Another mission goal is to fix the true orbit of Mars. This experiment, called celestial mechanics, depends upon radio tracking data. Details of the Martian gravity field also will be revealed by the spacecraft's repeated orbits about the planet.
Each successive flight to Mars has corrected the planet's ephemeris, the astronomers' term for orbital path.
The size and shape of the planet--particularly its radius--will be measured by the radio S-band occultation experiment. As the planet occults--that is, intercepts--the spacecraft radio signal, it will be possible for scientists to get such information, plus measurements of atmospheric and ionospheric density and pressure.
In previous Mariner occultation experiments, it was first learned that the Martian atmospheric pressure is only about one-hundredth that of Earth and that the planet's surface has altitude variations of up to 5,000 meters or 16,500 feet.

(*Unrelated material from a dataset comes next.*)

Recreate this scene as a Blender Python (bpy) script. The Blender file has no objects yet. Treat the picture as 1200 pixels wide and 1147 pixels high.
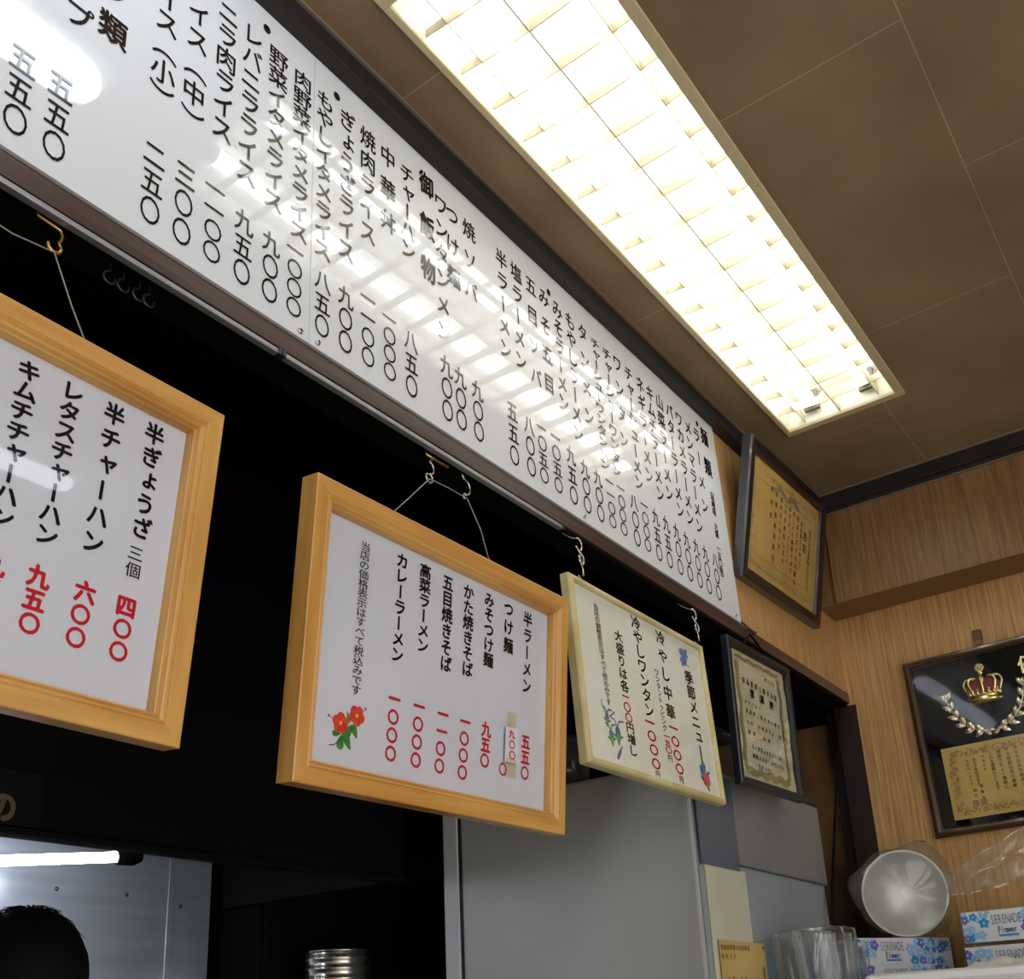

Mission planners haven't overlooked the two tiny Martian moons. Mariner's rounds will carry it between Phobos, which orbits Mars about 4,000 miles out, and Deimos, at 12,000 miles.
Phobos, photographed by both Mariners 6 and 7, was shown to be a strange dark, potato-shaped body only 11 miles in diameter from pole to pole, but 14 miles in diameter at its equator. Deimos may be only 5 or 6 miles in diameter.
There is a possibility, scientists say, that Mariner may have to go through a moondust belt. Both Phobos and Deimos could be shedding trails of dust in near-Martian space.